I am of the opinion that part of the melancholy of seeing old public structures destroyed by lack of care is an understanding, subconscious or not, that these things could be maintained but were discarded.
Like yes, that playplace is filthy, and dangerous. The spinning wheel is bent and broken and unsafe, the slides have collected water from sagging over the years. These are items visibly unwell.
But you can fix them. Screws can be repaired, safety can be built in, it can be okay again. But it won't be, because it needed to be maintained in the first place, and it wasn't. Nobody went in to fix a little wobble, or polish things up or even to move off the leaves. It ran until it broke and then we threw it away.
I think there are a lot of things like this in american society.
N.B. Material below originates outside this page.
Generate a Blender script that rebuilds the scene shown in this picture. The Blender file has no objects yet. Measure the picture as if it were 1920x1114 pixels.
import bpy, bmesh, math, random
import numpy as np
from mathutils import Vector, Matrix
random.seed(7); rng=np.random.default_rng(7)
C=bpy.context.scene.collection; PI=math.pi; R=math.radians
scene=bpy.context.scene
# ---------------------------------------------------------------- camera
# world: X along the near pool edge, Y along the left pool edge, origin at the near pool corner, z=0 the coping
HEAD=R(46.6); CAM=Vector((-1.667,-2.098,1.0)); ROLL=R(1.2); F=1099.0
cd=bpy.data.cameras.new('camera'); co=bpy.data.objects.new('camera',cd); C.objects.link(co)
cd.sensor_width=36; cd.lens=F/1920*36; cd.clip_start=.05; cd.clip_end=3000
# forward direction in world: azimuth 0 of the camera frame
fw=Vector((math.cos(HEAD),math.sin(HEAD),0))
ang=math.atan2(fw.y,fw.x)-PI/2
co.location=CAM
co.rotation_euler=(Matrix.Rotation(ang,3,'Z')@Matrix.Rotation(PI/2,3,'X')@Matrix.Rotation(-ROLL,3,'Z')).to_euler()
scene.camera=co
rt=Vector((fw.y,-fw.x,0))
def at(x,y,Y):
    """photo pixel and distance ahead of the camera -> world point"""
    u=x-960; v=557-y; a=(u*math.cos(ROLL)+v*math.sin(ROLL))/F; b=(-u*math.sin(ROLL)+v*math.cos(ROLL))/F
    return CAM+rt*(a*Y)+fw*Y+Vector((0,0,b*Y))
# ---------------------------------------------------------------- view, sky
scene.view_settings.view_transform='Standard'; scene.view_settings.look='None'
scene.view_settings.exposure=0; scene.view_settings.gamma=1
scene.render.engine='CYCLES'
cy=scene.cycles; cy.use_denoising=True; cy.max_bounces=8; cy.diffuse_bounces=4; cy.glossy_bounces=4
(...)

Tired old buildings, busses that get painfully worn due to not having budgets for "non essential" repairs, declining malls, old amusement parks on their last legs.
You can't build a fun thing anymore. It has to be all utilitarian, because paint will chip and wear and the only kind of restoration we get is in museums to crystalize the past.
It makes me very sad. It makes me think about how we treat people this way as well - as objects to be run down and discarded. It's too expensive to rest, too expensive to heal. There isn't any place for whimsy anymore.
Everyone I know runs until they break, and waits to be thrown away. It's a sad state of affairs.